▶ [Given problem]
Restate word for word the lines beginning at the one that contains "tint[m] = t * shade" and ending at the one that contains "return link(name, mesh_from(name, P"; include both and nothing else.

§

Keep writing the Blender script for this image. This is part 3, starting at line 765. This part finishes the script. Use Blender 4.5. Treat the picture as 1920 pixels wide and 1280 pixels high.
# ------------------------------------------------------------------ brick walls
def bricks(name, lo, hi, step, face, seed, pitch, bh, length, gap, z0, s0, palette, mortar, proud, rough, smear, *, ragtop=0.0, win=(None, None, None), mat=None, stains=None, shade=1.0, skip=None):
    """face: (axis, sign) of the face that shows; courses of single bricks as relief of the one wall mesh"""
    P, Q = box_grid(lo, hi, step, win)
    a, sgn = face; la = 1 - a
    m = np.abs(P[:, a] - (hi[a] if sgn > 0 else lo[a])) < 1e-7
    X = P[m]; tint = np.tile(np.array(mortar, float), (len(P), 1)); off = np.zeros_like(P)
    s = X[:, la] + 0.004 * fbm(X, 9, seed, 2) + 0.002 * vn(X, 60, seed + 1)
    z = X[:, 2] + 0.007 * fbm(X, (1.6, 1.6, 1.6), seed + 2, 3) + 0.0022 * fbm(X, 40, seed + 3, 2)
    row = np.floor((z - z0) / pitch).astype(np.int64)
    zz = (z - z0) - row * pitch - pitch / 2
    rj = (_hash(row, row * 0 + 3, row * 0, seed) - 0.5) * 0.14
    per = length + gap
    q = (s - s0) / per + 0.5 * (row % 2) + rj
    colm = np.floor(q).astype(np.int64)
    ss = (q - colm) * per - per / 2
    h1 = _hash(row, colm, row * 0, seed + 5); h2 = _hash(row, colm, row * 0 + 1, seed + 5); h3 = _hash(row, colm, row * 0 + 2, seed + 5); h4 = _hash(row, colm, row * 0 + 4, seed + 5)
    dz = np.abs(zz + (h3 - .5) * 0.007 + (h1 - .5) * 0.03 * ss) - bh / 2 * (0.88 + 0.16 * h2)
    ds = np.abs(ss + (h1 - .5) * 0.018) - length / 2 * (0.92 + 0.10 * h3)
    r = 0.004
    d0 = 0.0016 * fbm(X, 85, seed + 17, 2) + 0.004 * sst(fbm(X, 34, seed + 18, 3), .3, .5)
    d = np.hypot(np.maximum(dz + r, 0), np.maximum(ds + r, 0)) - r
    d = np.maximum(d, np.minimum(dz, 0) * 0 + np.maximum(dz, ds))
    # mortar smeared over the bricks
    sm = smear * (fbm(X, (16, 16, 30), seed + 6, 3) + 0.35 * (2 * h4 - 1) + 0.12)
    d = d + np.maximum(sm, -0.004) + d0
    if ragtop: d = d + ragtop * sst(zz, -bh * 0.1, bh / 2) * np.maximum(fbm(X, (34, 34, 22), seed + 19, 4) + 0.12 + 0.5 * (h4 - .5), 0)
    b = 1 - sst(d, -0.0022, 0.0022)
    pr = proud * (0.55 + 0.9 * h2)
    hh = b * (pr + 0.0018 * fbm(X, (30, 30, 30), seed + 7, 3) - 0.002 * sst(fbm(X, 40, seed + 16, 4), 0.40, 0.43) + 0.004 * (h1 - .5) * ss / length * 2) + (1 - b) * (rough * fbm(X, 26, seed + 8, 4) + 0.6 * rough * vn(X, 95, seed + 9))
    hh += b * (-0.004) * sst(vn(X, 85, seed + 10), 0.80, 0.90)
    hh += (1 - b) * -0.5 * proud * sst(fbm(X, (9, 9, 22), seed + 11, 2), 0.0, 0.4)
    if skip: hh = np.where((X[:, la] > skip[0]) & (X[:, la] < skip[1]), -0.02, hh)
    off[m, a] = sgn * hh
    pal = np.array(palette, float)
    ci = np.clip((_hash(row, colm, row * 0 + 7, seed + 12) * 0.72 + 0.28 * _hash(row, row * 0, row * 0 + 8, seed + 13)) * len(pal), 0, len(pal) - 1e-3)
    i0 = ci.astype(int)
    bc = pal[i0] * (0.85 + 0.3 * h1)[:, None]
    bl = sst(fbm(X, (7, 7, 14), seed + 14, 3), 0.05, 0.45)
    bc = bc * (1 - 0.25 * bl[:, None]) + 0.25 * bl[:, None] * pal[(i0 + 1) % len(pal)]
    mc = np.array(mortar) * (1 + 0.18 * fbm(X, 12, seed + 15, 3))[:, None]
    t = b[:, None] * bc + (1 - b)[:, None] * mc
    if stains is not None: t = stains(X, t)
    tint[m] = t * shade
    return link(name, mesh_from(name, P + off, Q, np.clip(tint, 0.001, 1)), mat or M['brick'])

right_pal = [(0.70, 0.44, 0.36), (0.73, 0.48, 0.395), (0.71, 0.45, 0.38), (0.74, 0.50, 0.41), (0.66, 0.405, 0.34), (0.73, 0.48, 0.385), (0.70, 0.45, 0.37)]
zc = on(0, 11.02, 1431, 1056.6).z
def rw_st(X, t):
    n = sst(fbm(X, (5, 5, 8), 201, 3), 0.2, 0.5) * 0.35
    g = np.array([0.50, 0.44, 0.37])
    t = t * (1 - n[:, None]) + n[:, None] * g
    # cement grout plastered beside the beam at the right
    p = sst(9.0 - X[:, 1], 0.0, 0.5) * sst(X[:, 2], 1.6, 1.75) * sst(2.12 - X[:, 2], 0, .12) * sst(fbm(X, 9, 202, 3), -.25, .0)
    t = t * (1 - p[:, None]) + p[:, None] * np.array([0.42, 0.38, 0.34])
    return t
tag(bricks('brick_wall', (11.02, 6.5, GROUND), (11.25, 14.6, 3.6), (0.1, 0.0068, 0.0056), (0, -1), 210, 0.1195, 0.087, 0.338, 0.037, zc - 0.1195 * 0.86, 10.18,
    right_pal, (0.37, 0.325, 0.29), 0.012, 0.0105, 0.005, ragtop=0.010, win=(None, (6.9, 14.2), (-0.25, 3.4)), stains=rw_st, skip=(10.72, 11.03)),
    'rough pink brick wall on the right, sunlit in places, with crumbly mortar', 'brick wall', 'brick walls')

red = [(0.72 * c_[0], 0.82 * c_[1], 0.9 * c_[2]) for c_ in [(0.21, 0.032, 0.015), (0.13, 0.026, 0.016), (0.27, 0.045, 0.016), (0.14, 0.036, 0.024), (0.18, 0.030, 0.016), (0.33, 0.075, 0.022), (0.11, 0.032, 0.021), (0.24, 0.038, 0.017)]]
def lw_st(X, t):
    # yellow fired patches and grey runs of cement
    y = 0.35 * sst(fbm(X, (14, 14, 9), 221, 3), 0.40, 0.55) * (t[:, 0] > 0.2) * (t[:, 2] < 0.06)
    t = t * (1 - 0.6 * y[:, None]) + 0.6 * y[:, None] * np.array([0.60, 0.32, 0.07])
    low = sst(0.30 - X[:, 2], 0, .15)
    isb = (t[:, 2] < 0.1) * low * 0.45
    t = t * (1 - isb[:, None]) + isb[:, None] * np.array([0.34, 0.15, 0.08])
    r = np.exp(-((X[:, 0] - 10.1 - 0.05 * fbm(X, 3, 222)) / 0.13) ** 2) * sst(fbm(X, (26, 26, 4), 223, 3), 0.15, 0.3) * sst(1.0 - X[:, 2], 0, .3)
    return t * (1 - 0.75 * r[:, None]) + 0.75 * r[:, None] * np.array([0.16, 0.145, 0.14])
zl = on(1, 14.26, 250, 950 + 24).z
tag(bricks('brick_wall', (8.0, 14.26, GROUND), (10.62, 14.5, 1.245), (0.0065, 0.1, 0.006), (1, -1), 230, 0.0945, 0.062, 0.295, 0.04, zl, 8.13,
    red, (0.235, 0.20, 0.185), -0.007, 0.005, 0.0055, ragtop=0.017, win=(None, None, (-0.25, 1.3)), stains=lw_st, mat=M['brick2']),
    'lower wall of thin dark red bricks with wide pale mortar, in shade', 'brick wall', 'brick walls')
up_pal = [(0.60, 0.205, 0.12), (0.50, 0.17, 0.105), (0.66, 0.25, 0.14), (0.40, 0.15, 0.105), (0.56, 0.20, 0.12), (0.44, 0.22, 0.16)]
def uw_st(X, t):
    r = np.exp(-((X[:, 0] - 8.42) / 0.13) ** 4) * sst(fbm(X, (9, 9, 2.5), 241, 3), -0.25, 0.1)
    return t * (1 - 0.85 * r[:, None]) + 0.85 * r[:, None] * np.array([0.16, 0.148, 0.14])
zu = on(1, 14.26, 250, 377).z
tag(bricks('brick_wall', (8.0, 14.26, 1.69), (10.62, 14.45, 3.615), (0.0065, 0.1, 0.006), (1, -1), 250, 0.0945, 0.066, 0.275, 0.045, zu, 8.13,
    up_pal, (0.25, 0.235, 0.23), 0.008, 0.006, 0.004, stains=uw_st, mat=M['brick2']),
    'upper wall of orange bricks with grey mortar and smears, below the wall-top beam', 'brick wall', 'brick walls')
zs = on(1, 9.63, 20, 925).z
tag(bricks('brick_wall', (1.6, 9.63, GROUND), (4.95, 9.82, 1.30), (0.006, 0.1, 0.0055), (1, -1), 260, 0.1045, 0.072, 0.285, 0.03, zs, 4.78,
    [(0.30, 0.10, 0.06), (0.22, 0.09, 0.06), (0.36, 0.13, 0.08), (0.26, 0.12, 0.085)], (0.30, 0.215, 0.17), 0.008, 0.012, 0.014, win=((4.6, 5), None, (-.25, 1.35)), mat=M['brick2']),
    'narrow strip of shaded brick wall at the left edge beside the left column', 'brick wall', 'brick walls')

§

▶ [Expected answer]
    tint[m] = t * shade
    return link(name, mesh_from(name, P + off, Q, np.clip(tint, 0.001, 1)), mat or M['brick'])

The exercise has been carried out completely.